Getting to know the young Oilers

A couple of days ago I spoke with Oilers blogger and stats overlord Derek Zone about the young team he cheers for, and he answered three questions for me.

There's a lot of hype around the Oilers' young players, but Taylor Hall is the only one that's truly asserted himself as both a game breaker, and a darling of the fancy stats community. Justin Schultz ended up as one of the worst looking defensemen in the NHL last year when looking at Fenwick, so what gives? Was he just overused, or is he overhyped?

The team insists on using Justin Schultz in a second-pairing role, but his work in his own zone leaves everything to be desired. He's going to have to get better defensively very soon to be effective there. He's as offensively gifted as any young defenseman in the league, including Subban and Doughty, but fails to engage below the dots, is out-muscled pretty easily and hasn't quite figured out the positional game. It's tough to be an offensive dynamo without the puck. Last season, he was also saddled with a declining Nick Schultz, which didn't help, so the Oilers fixed that by pairing him with Andrew Ference, though the two have looked completely out of sync thus far.

Edmonton does seem to finally be turning the corner a bit, with Dallas Eakins likely being a big part of that. In your estimation, can they make the playoffs as currently composed? If not, what do you think they'll need to target?
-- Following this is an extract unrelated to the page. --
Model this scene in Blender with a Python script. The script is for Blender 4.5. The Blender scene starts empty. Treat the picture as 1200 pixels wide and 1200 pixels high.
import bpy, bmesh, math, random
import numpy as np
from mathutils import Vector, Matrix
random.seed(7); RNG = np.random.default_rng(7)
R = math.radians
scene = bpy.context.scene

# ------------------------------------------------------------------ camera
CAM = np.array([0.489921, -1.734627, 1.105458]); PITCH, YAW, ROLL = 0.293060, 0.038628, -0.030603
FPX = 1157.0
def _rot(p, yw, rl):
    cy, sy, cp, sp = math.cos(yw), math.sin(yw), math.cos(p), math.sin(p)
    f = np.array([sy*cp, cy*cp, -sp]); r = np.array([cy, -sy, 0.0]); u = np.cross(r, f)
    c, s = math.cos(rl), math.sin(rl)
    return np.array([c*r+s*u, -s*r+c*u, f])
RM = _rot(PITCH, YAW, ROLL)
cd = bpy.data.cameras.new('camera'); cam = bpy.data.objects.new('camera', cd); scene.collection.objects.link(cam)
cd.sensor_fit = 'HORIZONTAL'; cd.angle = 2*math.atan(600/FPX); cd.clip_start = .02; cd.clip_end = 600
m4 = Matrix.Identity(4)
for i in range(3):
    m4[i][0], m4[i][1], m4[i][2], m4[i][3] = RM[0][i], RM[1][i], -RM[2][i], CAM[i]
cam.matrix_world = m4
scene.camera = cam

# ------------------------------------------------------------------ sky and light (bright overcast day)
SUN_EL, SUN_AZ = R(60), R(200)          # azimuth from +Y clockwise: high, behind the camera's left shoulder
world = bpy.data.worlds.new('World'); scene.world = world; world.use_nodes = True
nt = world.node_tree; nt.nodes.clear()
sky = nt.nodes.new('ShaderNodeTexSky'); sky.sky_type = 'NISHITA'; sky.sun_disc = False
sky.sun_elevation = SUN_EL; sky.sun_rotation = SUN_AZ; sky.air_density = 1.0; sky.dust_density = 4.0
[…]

I predicted that they'd finish 5th in the Pacific and nab the crossover spot, but that was before the injuries at centre and the bizarre bottom-of-the-roster moves Craig MacTavish made in September. Now, I'm not so sure. They don't have much depth at forward, but they have a ton of high-end talent. They don't have any high-end, complete defensemen, but they have a of depth on the blueline. They don't have a top-flight goaltender, but have two very solid options in net. The roster sets itself up for a middle-of-the-pack finish, but the team can't withstand injuries.

There are some other things at work here as well: Devan Dubnyk and Jason Labarbera have had a miserable start to the season (Edmonton's ES goaltending ranks 26th in the league through 3 games), and the crazy corner of the fanbase is Tweeting about Ilya Bryzgalov. The affinity for goons has left the Oilers penalty kill cupboard bare and they've been forced to use Taylor Hall, Ales Hemsky, and Ryan Nugent-Hopkins while short-handed, even though they have little experience. They've looked good early, but how long can they hold up?

On the other hand, the top of the lineup: Hall, Hopkins, Yakupov, Eberle, Perron, Hemsky, Gordon, Gagner is loaded. They're bound to dominate their fair share of games.

After not playing the Oilers since March of 2012, what's the biggest difference the Habs should be expecting to see?

Facepunchers. Facepunchers everywhere. The bottom of the roster is a bizarre mix of facepunchers and players that Dallas Eakins liked while coaching the Toronto Marlies. They're not NHL-ready and if the Canadiens choose not to fight them, they're completely neutered.

The other significant change is Nail Yakupov. He's amazing and I believe the most talented of all of the first round picks the Oilers have on the roster. I've compared him to a whirling dervish, a ball of energy and the Tasmanian Devil. He's constantly in motion and loves to forecheck. He's the Oilers best hitter by far, but he's also possesses the best shot on the team. It's just wicked - hard and accurate and he can keep it low. He also looks like he loves to play the game, which is endearing.